Hasta entonces se puede decir que yo desconocía el terror. Apenas era un adolescente el 17 de marzo del 1975, cuando de repente vi llegar compungido a mi hermano César. Se sentó frente a la radio, como quien desea negar una realidad que circulaba de boca en boca por toda la ciudad, la muerte del periodista Orlando Martínez. Nunca antes había visto a nadie tan impotente ante la muerte de un ser querido. Parecía como si el cielo hubiera cerrado sus puertas y las nubes todas volviéranse de un oscuro tono gris.
Esa es la primera impresión que recuerdo sobre la existencia del periodista Orlando Martínez. A partir de ese momento, mi cercanía con la militancia política, estaría en buena medida signada por su figura. Su apasionada lectura de la literatura existencialista, en especial la de Albert Camus, está presente en cada una de las líneas de sus artículos. La defensa de las libertades como baluarte le distanciaba, no solo de los sectores más recalcitrantes de la derecha, sino que le hacía parecer un bicho raro en un mundo dominado, en aquel entonces, por la dicotomía izquierda/ derecha.
Orlando asumió su amor por la libertad de un modo tan vehemente que sabía ver en el contrario, aún en medio de las diferencias, las cosas que en éste podían ser de valor y por ello destacadas. Esa actitud y un modo de proceder siempre alejado de posturas dogmáticas, contribuían en gran medida a que su columna fuera lectura obligada para mucha gente sin distinción de parcelas políticas ni condición. Sus reflexiones, más que sentencias ideológicas sesgadas, invitaban siempre a penetrar la realidad desde diferentes ángulos y lecturas distintas. Creo que fue, sobre cualquier otra posible cuestión, su implacable lucidez y la agudeza de sus análisis las razones que movieron, a los sectores más cavernarios, a pedir su cabeza. Pienso que equivocadamente se adjudica su muerte a su último artículo y personalmente nunca lo he visto así.
Orlando era una piedra en el zapato para los sectores de poder de la época porque enseñaba a pensar. Él jamás reducía el análisis político a una dicotomía entre lo negro o lo blanco, entre la derecha y la izquierda. Por el contrario fue capaz de ver las hendijas y las grietas en los grupos que se presentaban compactos. Supo fijar su mirada por encima de las diferencias y por ello, por ese acertado escalpelo del que hacía gala en sus análisis de la realidad, nunca fue perdonado.
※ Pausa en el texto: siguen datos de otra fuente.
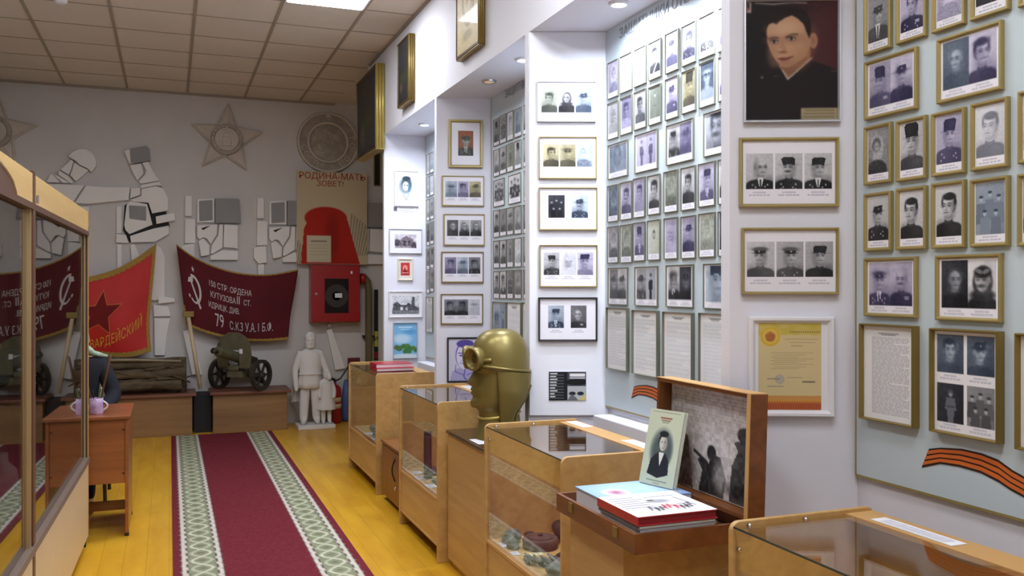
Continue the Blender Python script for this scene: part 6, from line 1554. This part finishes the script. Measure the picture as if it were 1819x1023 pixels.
def extinguisher():
    o = Vector((1.70, 9.98, 0)); a = hit(591, 747, (0, 0, 0), Vector((0, 0, 1))); o = Vector((a.x-.01, 10.20, 0)); M = Matrix.Translation(o)
    t = thing('fire_extinguisher', 'red fire extinguisher standing on the floor beside the white statue', 'fire extinguisher', o)
    part('cylinder', MB().lathe([(.001, .0), (.070, .0), (.076, .008), (.078, .02), (.078, .36), (.070, .40), (.045, .425), (.025, .432), (.022, .45), (.001, .45)], 32, M), M_RED, t, smooth=True)
    part('label_band', MB().lathe([(.0785, .17), (.0785, .22)], 32, M).lathe([(.0785, .24), (.0785, .29)], 32, M), mat('label cream', (214, 196, 150), .6), t, smooth=True)
    part('valve', MB().lathe([(.001, .45), (.018, .45), (.020, .47), (.014, .50), (.001, .50)], 16, M), M_BLACKMETAL, t, smooth=True)
    part('handle', MB().tube([M @ Vector((.0, 0, .49)), M @ Vector((-.05, -.01, .515)), M @ Vector((-.10, -.015, .55))], .010, 8).tube([M @ Vector((0, 0, .485)), M @ Vector((-.09, -.01, .495))], .008, 8), M_BLACKMETAL, t, smooth=True)
    part('hose', MB().tube([M @ Vector((.015, 0, .475)), M @ Vector((.07, 0, .50)), M @ Vector((.14, .01, .60)), M @ Vector((.19, .03, .67))], .010, 10), M_BLACKMETAL, t, smooth=True)
extinguisher()
a = hit(606, 742, (0, 0, 0), Vector((0, 0, 1)))
solid('blue_bag', lump(a.x+.015, 10.26, 0, .05, .04, .26, 44), M_BLUE, 'blue bag standing behind the fire extinguisher', 'bag', None, True)
a = hit(619, 745, (0, 0, 0), Vector((0, 0, 1)))
solid('leaning_sheet', MB().box((a.x-.02, YB-.035, 0), (a.x+.12, YB-.01, .72)), mat('dark red paint', (96, 24, 22), .5), 'dark red sheet leaning on the wall behind the far display case', 'board', bevel=.004)

# benches
def bench(x0, x1, label):
    t = thing('bench', label, 'bench', ((x0+x1)/2, 10.1, 0), 'long low display benches under the end wall')
    part('body', MB().box((x0+.03, 9.90, 0), (x1-.04, YB-.005, .405)), M_BENCH, t, bevel=.003)
    part('top', MB().box((x0, 9.86, .405), (x1, YB-.005, .435)), M_BENCHTOP, t, bevel=.004)
bench(-1.72, .265, 'long brown bench carrying the log bunker model')
bench(.40, 1.23, 'short brown bench carrying the wheeled machine gun')
solid('gap_shade_block', MB().box((.245, 10.02, 0), (.42, YB-.005, .40)), M_BLACK, 'black block standing in for the shade in the gap between the brown benches', 'board')  # shade of the open gap, put in as a black block

# log model
def logs():
    o = Vector((-.25, 10.08, .4365)); t = thing('log_bunker_model', 'model of bark covered logs on the long brown bench', 'model', o)
    rs = np.random.RandomState(8)
    x0, x1 = -.62, .145
    for k, (y, z, r) in enumerate([(9.99, .075, .062), (10.13, .075, .066), (10.00, .185, .055), (10.14, .19, .06), (10.03, .285, .050), (10.15, .29, .052)]):
        path = [Vector((x0+(x1-x0)*i/7+rs.uniform(-.01, .01), y+rs.uniform(-.014, .014), .452+z+rs.uniform(-.012, .012))) for i in range(8)]
        path[0].x += rs.uniform(-.03, .04); path[-1].x += rs.uniform(-.05, .03)
        part('log', MB().tube(path, [r*rs.uniform(.86, 1.1) for _ in path], 12), M_LOG, t, smooth=True)
    for k in range(16):
        a = Vector((rs.uniform(x0, x1-.1), rs.uniform(9.93, 9.98), .436+rs.uniform(.05, .3))); b = a+Vector((rs.uniform(.12, .32), rs.uniform(-.02, .06), rs.uniform(-.10, .10)))
        b.z = max(b.z, .46)
        part('branch', MB().tube([a, a.lerp(b, .5)+Vector((0, -.01, .01)), b], [.014, .012, .007], 8), M_LOG, t, smooth=True)
    part('roof_pole', MB().tube([(x0-.02, 9.96, .80), (-.3, 9.97, .79), (.12, 9.98, .765)], [.016, .014, .012], 8), mat('pale pole', (150, 140, 116), .8), t, smooth=True)
    part('stump', MB().tube([(x1-.02, 10.06, .4365), (x1-.02, 10.06, .80)], [.05, .045], 10), M_LOG, t, smooth=True)
logs()

# wheeled machine gun
def machine_gun():
    o = hit(440, 693, (0, 0, .436), Vector((0, 0, 1))); o = Vector((o.x-.07, 10.05, .436))
    M = Matrix.Translation(o) @ Matrix.Rotation(R(-132), 4, 'Z') @ Matrix.Scale(1.0, 4)     # local x: muzzle
    t = thing('machine_gun', 'old olive machine gun with shield on two spoked wheels, on the short bench', 'machine gun', o)
    rw = .165
    for s in (-1, 1):
        Q = M @ Matrix.Translation((0, s*.27, rw)) @ Matrix.Rotation(R(90), 4, 'X')
        w_ = part('wheel', MB().lathe([(rw-.034, -.020), (rw, -.022), (rw, .022), (rw-.034, .020), (rw-.034, -.020)], 40, Q), M_DKSTEEL, t, smooth=False)
        part('hub', MB().lathe([(.001, -.035), (.030, -.035), (.034, -.02), (.034, .02), (.030, .035), (.001, .035)], 20, Q), M_DKSTEEL, w_, smooth=True)
        for k in range(6):
            a = 2*PI*k/6; part('spoke', MB().prism([Q @ Vector(p) for p in [(math.cos(a)*.03-math.sin(a)*.011, math.sin(a)*.03+math.cos(a)*.011, -.008), (math.cos(a)*.135-math.sin(a)*.013, math.sin(a)*.135+math.cos(a)*.013, -.008), (math.cos(a)*.135+math.sin(a)*.013, math.sin(a)*.135-math.cos(a)*.013, -.008), (math.cos(a)*.03+math.sin(a)*.011, math.sin(a)*.03-math.cos(a)*.011, -.008)]],
                 (Q.to_3x3() @ Vector((0, 0, .016)))), M_DKSTEEL, w_)
    part('axle', MB().tube([M @ Vector((0, -.26, rw)), M @ Vector((0, .26, rw))], .020, 12), M_DKSTEEL, t, smooth=True)
    part('carriage', MB().box((-.10, -.10, rw-.03), (.10, .10, rw+.05), M).box((-.16, -.065, rw+.05), (.12, .065, rw+.10), M), M_STEEL, t, bevel=.006)
    part('trail', MB().tube([M @ Vector((-.08, .05, rw)), M @ Vector((-.30, .05, .10)), M @ Vector((-.44, .0, .022))], .018, 10).tube([M @ Vector((-.08, -.05, rw)), M @ Vector((-.30, -.05, .10)), M @ Vector((-.44, 0, .022))], .018, 10), M_DKSTEEL, t, smooth=True)
    up = Matrix.Translation((0, 0, rw+.17)) @ Matrix.Rotation(R(-16), 4, 'Y')
    G = M @ up
    part('barrel_jacket', MB().tube([G @ Vector((-.02, 0, 0)), G @ Vector((.37, 0, 0)), G @ Vector((.39, 0, 0))], [.056, .056, .046], 20), M_STEEL, t, smooth=False)
    part('muzzle', MB().tube([G @ Vector((.38, 0, -.012)), G @ Vector((.42, 0, -.012)), G @ Vector((.45, 0, -.012))], [.024, .022, .032], 16).tube([G @ Vector((.36, 0, .02)), G @ Vector((.38, .0, .09))], .010, 8), M_DKSTEEL, t, smooth=True)
    part('receiver', MB().box((-.26, -.035, -.075), (-.02, .035, .06), G), M_DKSTEEL, t, bevel=.005)
    part('grip', MB().tube([G @ Vector((-.27, .03, .03)), G @ Vector((-.31, .03, -.05))], .012, 8).tube([G @ Vector((-.27, -.03, .03)), G @ Vector((-.31, -.03, -.05))], .012, 8), M_DKSTEEL, t, smooth=True)
    # shield: arched plate with a slot and folded lower wings
    xs = .10
    sh = [(-.19, -.10), (-.21, .02), (-.20, .12), (-.15, .20), (-.06, .245), (.06, .245), (.15, .20), (.20, .12), (.21, .02), (.19, -.10), (.07, -.12), (.062, .07), (-.062, .07), (-.07, -.12)]
    pts = [M @ Vector((xs-.0, y*1.08, rw+.19+z*1.08)) for y, z in sh]
    part('shield', MB().prism(pts, M.to_3x3() @ Vector((.008, 0, 0))), M_STEEL, t)
    part('name_tag', MB().box((xs+.009, .075, rw+.23), (xs+.011, .115, rw+.28), M), M_PAPER, t)
    part('shield_hinge', MB().tube([M @ Vector((xs+.01, -.19, rw+.075)), M @ Vector((xs+.01, -.07, rw+.065))], .012, 8).tube([M @ Vector((xs+.01, .07, rw+.065)), M @ Vector((xs+.01, .19, rw+.075))], .012, 8), M_DKSTEEL, t, smooth=True)
machine_gun()

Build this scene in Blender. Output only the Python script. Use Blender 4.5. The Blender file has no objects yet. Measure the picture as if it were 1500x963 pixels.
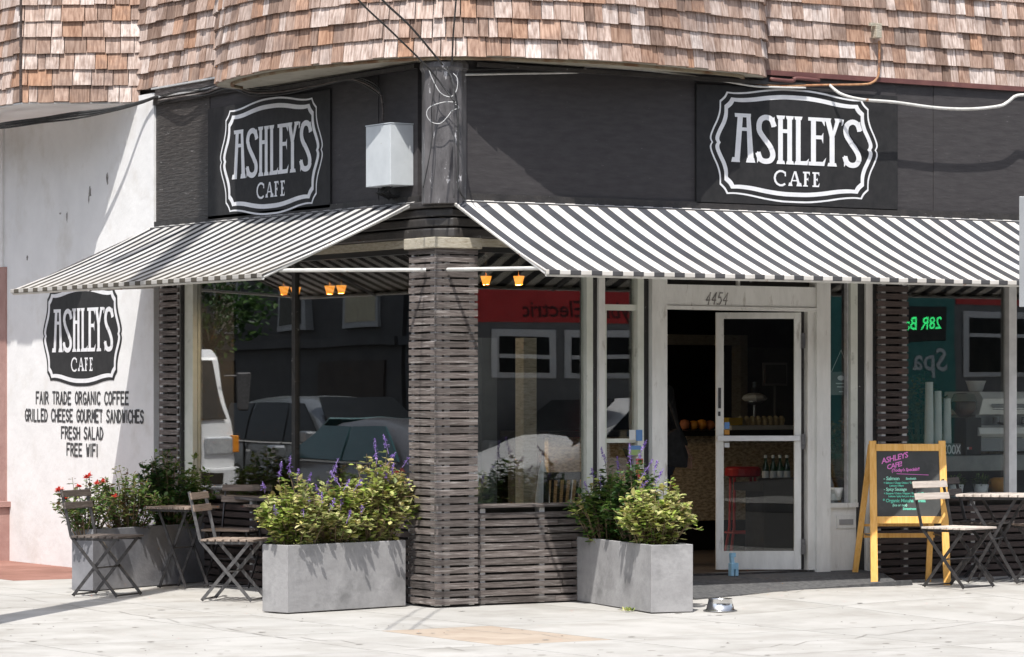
import bpy, math, random
from math import sin, cos, radians as R, pi
from mathutils import Vector, Matrix, noise as mnoise
random.seed(7)
rnd = random.random
def ru(a, b): return a + (b - a) * rnd()
S = bpy.context.scene
COL = S.collection

# ------------------------------------------------------------------ camera
# x runs along the door wall, y along the white wall, the street corner of the cafe is near the origin
CAM = Vector((-12.38, -20.42, 1.557)); F = 4800.0; HOR = 575.0
CX = Vector((.844, -.5363, 0)); CY = Vector((.5363, .844, 0))
cd = bpy.data.cameras.new("camera"); cam = bpy.data.objects.new("camera", cd); COL.objects.link(cam)
cam.location = CAM; cam.rotation_euler = (R(90), 0, -math.atan2(.5363, .844))
cd.sensor_width = 36; cd.lens = 36 * F / 1500; cd.shift_y = (HOR - 481.5) / 1500
cd.clip_start = .5; cd.clip_end = 2000
S.camera = cam
# ------------------------------------------------------------------ light
SUN_EL = R(60); SUNV = Vector((-sin(R(45)) * cos(SUN_EL), -cos(R(45)) * cos(SUN_EL), sin(SUN_EL)))
w = bpy.data.worlds.new("World"); S.world = w; w.use_nodes = True
wn = w.node_tree.nodes; bg = wn["Background"]
sky = wn.new("ShaderNodeTexSky"); sky.sky_type = 'NISHITA'; sky.sun_disc = False
sky.sun_elevation = SUN_EL; sky.sun_rotation = R(225); sky.air_density = 1; sky.dust_density = 1.5; sky.ozone_density = 1
hsv = wn.new('ShaderNodeHueSaturation'); hsv.inputs['Saturation'].default_value = .5; w.node_tree.links.new(sky.outputs[0], hsv.inputs['Color']); w.node_tree.links.new(hsv.outputs[0], bg.inputs[0]); bg.inputs[1].default_value = 0.15
sd = bpy.data.lights.new("sun", 'SUN'); sd.energy = 3.4; sd.angle = R(.5); sd.color = (1, .965, .91)
so = bpy.data.objects.new("sun", sd); COL.objects.link(so)
so.rotation_euler = (-SUNV).to_track_quat('-Z', 'Y').to_euler()
S.view_settings.view_transform = 'Standard'; S.view_settings.look = 'None'
S.view_settings.exposure = 0.74; S.view_settings.gamma = 1
S.cycles.max_bounces = 8; S.cycles.transparent_max_bounces = 24; S.cycles.caustics_reflective = False; S.cycles.caustics_refractive = False
S.cycles.use_denoising = True

# ------------------------------------------------------------------ materials
M = {}
def nodes(name):
    m = bpy.data.materials.new(name); m.use_nodes = True
    nt = m.node_tree; return m, nt, nt.nodes, nt.links, nt.nodes["Principled BSDF"]
def c4(c): return (c[0], c[1], c[2], 1) if not isinstance(c, (int, float)) else (c, c, c, 1)
def pm(name, c1, c2=None, scale=8, rough=.7, metal=0, bump=0, bscale=None, stretch=(1, 1, 1), vary=0, c3=None, s3=2, t3=(.55, .7), detail=6, spec=.5, edge=(.35, .65), world=False):
    """noise-mottled paint: c1..c2 by fine noise, c3 patches by coarse noise, per-piece variation, bump"""
    m, nt, n, l, p = nodes(name)
    c2 = c2 if c2 is not None else c1
    tc = n.new("ShaderNodeTexCoord"); mp = n.new("ShaderNodeMapping"); mp.inputs["Scale"].default_value = stretch
    src = tc.outputs["Object"]
    if world:
        g = n.new("ShaderNodeNewGeometry"); src = g.outputs["Position"]
    oi = n.new("ShaderNodeObjectInfo"); gi = n.new("ShaderNodeNewGeometry")
    if vary:
        ad = n.new("ShaderNodeMath"); ad.operation = 'ADD'; l.new(oi.outputs["Random"], ad.inputs[0]); l.new(gi.outputs["Random Per Island"], ad.inputs[1])
        fr = n.new("ShaderNodeMath"); fr.operation = 'FRACT'; l.new(ad.outputs[0], fr.inputs[0])
        mu = n.new("ShaderNodeMath"); mu.operation = 'MULTIPLY'; mu.inputs[1].default_value = 37.0; l.new(fr.outputs[0], mu.inputs[0])
        va = n.new("ShaderNodeVectorMath"); va.operation = 'ADD'; l.new(src, va.inputs[0]); l.new(mu.outputs[0], va.inputs[1]); src = va.outputs[0]
    l.new(src, mp.inputs[0])
    no = n.new("ShaderNodeTexNoise"); no.inputs["Scale"].default_value = scale; no.inputs["Detail"].default_value = detail; no.inputs["Roughness"].default_value = .6
    l.new(mp.outputs[0], no.inputs["Vector"])
    rp = n.new("ShaderNodeValToRGB"); rp.color_ramp.elements[0].position = edge[0]; rp.color_ramp.elements[1].position = edge[1]
    rp.color_ramp.elements[0].color = c4(c1); rp.color_ramp.elements[1].color = c4(c2)
    l.new(no.outputs["Fac"], rp.inputs[0]); out = rp.outputs[0]
    if c3 is not None:
        n3 = n.new("ShaderNodeTexNoise"); n3.inputs["Scale"].default_value = s3; n3.inputs["Detail"].default_value = 7; n3.inputs["Roughness"].default_value = .65; l.new(mp.outputs[0], n3.inputs["Vector"])
        r3 = n.new("ShaderNodeValToRGB"); r3.color_ramp.elements[0].position = t3[0]; r3.color_ramp.elements[1].position = t3[1]; l.new(n3.outputs["Fac"], r3.inputs[0])
        mx = n.new("ShaderNodeMixRGB"); l.new(r3.outputs[0], mx.inputs[0]); l.new(out, mx.inputs[1]); mx.inputs[2].default_value = c4(c3); out = mx.outputs[0]
    if vary:
        mr = n.new("ShaderNodeMapRange"); mr.inputs[3].default_value = 1 - vary; mr.inputs[4].default_value = 1 + vary; l.new(fr.outputs[0], mr.inputs[0])
        hs = n.new("ShaderNodeHueSaturation"); l.new(mr.outputs[0], hs.inputs["Value"]); l.new(out, hs.inputs["Color"]); out = hs.outputs[0]
    l.new(out, p.inputs["Base Color"]); p.inputs["Roughness"].default_value = rough; p.inputs["Metallic"].default_value = metal
    p.inputs["Specular IOR Level"].default_value = spec
    if bump:
        nb = n.new("ShaderNodeTexNoise"); nb.inputs["Scale"].default_value = bscale or scale * 4; nb.inputs["Detail"].default_value = 5; l.new(mp.outputs[0], nb.inputs["Vector"])
        bp = n.new("ShaderNodeBump"); bp.inputs["Strength"].default_value = bump; bp.inputs["Distance"].default_value = .01; l.new(nb.outputs["Fac"], bp.inputs["Height"]); l.new(bp.outputs[0], p.inputs["Normal"])
    M[name] = m; return m
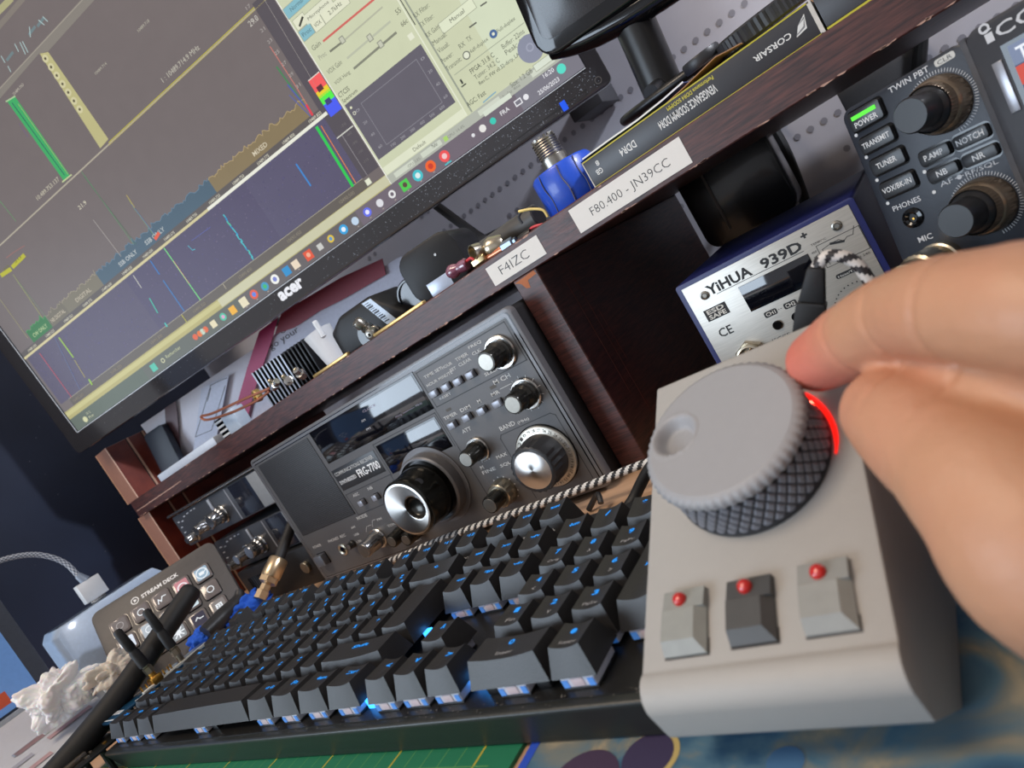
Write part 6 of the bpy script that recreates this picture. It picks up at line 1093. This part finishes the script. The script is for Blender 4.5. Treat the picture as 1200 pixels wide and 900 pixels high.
md = tmp.modifiers.new('r', 'REMESH'); md.mode = 'VOXEL'; md.voxel_size = .0009; md.use_smooth_shade = True
ms = tmp.modifiers.new('s', 'SMOOTH'); ms.factor = .6; ms.iterations = 14
dg = bpy.context.evaluated_depsgraph_get(); me = bpy.data.meshes.new_from_object(tmp.evaluated_get(dg)); bpy.data.objects.remove(tmp)
C_ = me.color_attributes.get('Col')
if C_: me.color_attributes.remove(C_)
C_ = me.color_attributes.new('Col', 'FLOAT_COLOR', 'POINT')
base = V((560, 20, 60)); tip = Dp(958, 424, 182); tt = Dp(1043, 484, 152); red = V(lin((206, 104, 92))[:3]); skin = V(lin((184, 136, 106))[:3])
# skin folds: (point, along-finger direction, depth, half width)
idp = [Dp(*q[:3]) for q in IDX]; thp = [Dp(*q[:3]) for q in THB]
CR = [(Dp(1012, 400, 163), (idp[2] - idp[0]).normalized(), .45, .8, 20), (Dp(1062, 390, 147), (idp[3] - idp[1]).normalized(), .9, .9, 22), (Dp(1118, 375, 131), (idp[4] - idp[3]).normalized(), .9, 1.0, 22), (Dp(1090, 560, 138), (thp[3] - thp[1]).normalized(), .9, 1.1, 13), (Dp(1080, 575, 140), (thp[3] - thp[1]).normalized(), .6, .8, 10)]
nrm = [v.normal.copy() for v in me.vertices]
for v, nm in zip(me.vertices, nrm):
    p = v.co / S; q = 0
    for (c, ax, dep, w_, R__) in CR:
        d = p - c
        if d.length < R__: t_ = d.dot(ax) + .8 * NZ.noise(p * .25); q += dep * math.exp(-(t_ / w_) ** 2) * (1 - (d.length / R__) ** 2)
    q += .10 * NZ.noise(p * .35); v.co = v.co - nm * (q * S)
    f = max(0, 1 - (p - tip).length / 26) + .15 * max(0, 1 - (p - tt).length / 30); f = min(1, f * 1.15); m_ = NZ.noise(p * .07) * .12
    c = skin.lerp(red, max(0, min(1, f + m_))); C_.data[v.index].color = (*c, 1)
for v in me.vertices: v.co = v.co - base * S
me.materials.clear(); me.materials.append(SK)
for p in me.polygons: p.use_smooth = True; p.material_index = 0
hand = bpy.data.objects.new('hand', me); col.objects.link(hand); hand.location = base * S; tag(hand, 'bare right hand reaching in from the right, index finger and thumb turning the big knob', 'hand')
b = MB(); q = Dp(958, 424, 182); ax = (idp[1] - idp[0]).normalized(); up = ZA * .5 + YA * .85; up = (up - ax * up.dot(ax)).normalized(); Fn = Fr(q + up * 7.3 - ax * 3, ax.cross(up), ax)
vs_ = []
for i in range(7):
    for j in range(7):
        x = -5 + 10 * i / 6; y = -3 + 11 * j / 6; vs_.append(b.bm.verts.new(Fn.o + Fn.u * x + Fn.v * y - up * (x * x * .055) + up * .5))
for i in range(6):
    for j in range(6): k = i * 7 + j; b.face([vs_[k], vs_[k + 1], vs_[k + 8], vs_[k + 7]], M('nail', (226, 170, 156), .3, coat=.4))
b.build('fingernail', hand)
# ------------------------------------------------------------------ LIGHT
def area(name, loc, target, sx, sy, e, c):
    l = bpy.data.lights.new(name, 'AREA'); l.shape = 'RECTANGLE'; l.size = sx; l.size_y = sy; l.energy = e; l.color = c
    o = bpy.data.objects.new(name, l); col.objects.link(o); o.location = loc; d = V(target) - V(loc); o.rotation_euler = d.to_track_quat('-Z', 'Y').to_euler(); return o
area('window_light', (-1.25, -2.0, .50), (0.1, .25, 0.1), 1.6, 1.0, 46, (.70, .84, 1.0))
area('ceiling_lamp', (.15, -.7, 1.68), (.4, .1, 0), .7, .7, 26, (1.0, .82, .64))
sl = bpy.data.lights.new('wall_fill_spot', 'SPOT'); sl.energy = 80; sl.spot_size = radians(44); sl.spot_blend = .6; sl.shadow_soft_size = .05; sl.color = (.86, .9, 1); so = bpy.data.objects.new('wall_fill_spot', sl); col.objects.link(so); so.location = (1.5, .30, .85); so.rotation_euler = (V((.25, .6, .24)) - V((1.5, .30, .85))).to_track_quat('-Z', 'Y').to_euler()  # added spot without a real fixture, brightens the wall under the monitor
w = bpy.data.worlds.new('world'); bpy.context.scene.world = w; w.use_nodes = True
w.node_tree.nodes['Background'].inputs[0].default_value = (.9, .92, 1, 1); w.node_tree.nodes['Background'].inputs[1].default_value = .62
sc = bpy.context.scene; sc.view_settings.view_transform = 'Standard'; sc.view_settings.look = 'None'; sc.view_settings.gamma = 1; sc.view_settings.use_curve_mapping = False; sc.view_settings.exposure = 0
A mí modo de ver lo más extraño de todo y lo realmente excepcional en su persona fue su habilidad para sustraerse al remolino de las pasiones políticas. Se adelantó en el tiempo a todos los hombres de izquierda en la República Dominicana y no solo por su valentía a la hora de enfrentarse en desventaja a quienes lo adversaban, sino por su finura y elegancia para tocar las llagas sin bravuconadas ni artificio, solo a través de la filosa pluma de sus escritos. Leer a Orlando era acercarse a los más importantes escritores, desde Constantin Kavafis a Paul Eluard, pero no como una muestra de ostentación, sino al contrario como guía para explicarse uno a sí mismo un mundo complejo y absorbido por las debilidades humanas.
El tiempo pasa y los cambios hacen su efecto. Muchas veces me planteo cómo hubiera analizado él la ruptura de muchos paradigmas y qué ruta hubiera seguido su interpretación acerca de los partidos de hoy. Me pregunto cómo hubiera contemplado a ese grupo de hombres, que ayer sostuvieron posiciones de avanzada, para más tarde ser arrastrados por el vendaval de la ambición hacia extremos contrarios. Yo aún sigo cuestionándome cuál es el significado del concepto “hombre de avanzada” en estos tiempos sin tener altares; cómo ser un intelectual, en lo más profundo del término, sin la obligación de repetir viejos mantras ya obsoletos. Son tantos los interrogantes que me formulo con respecto a su persona que me niego a reducir al periodista Orlando Martínez simplemente a un hombre de una sola parcela ideológica. Creo que, como bien decía el epígrafe que encabezaba su columna, "Nada humano le fue ajeno".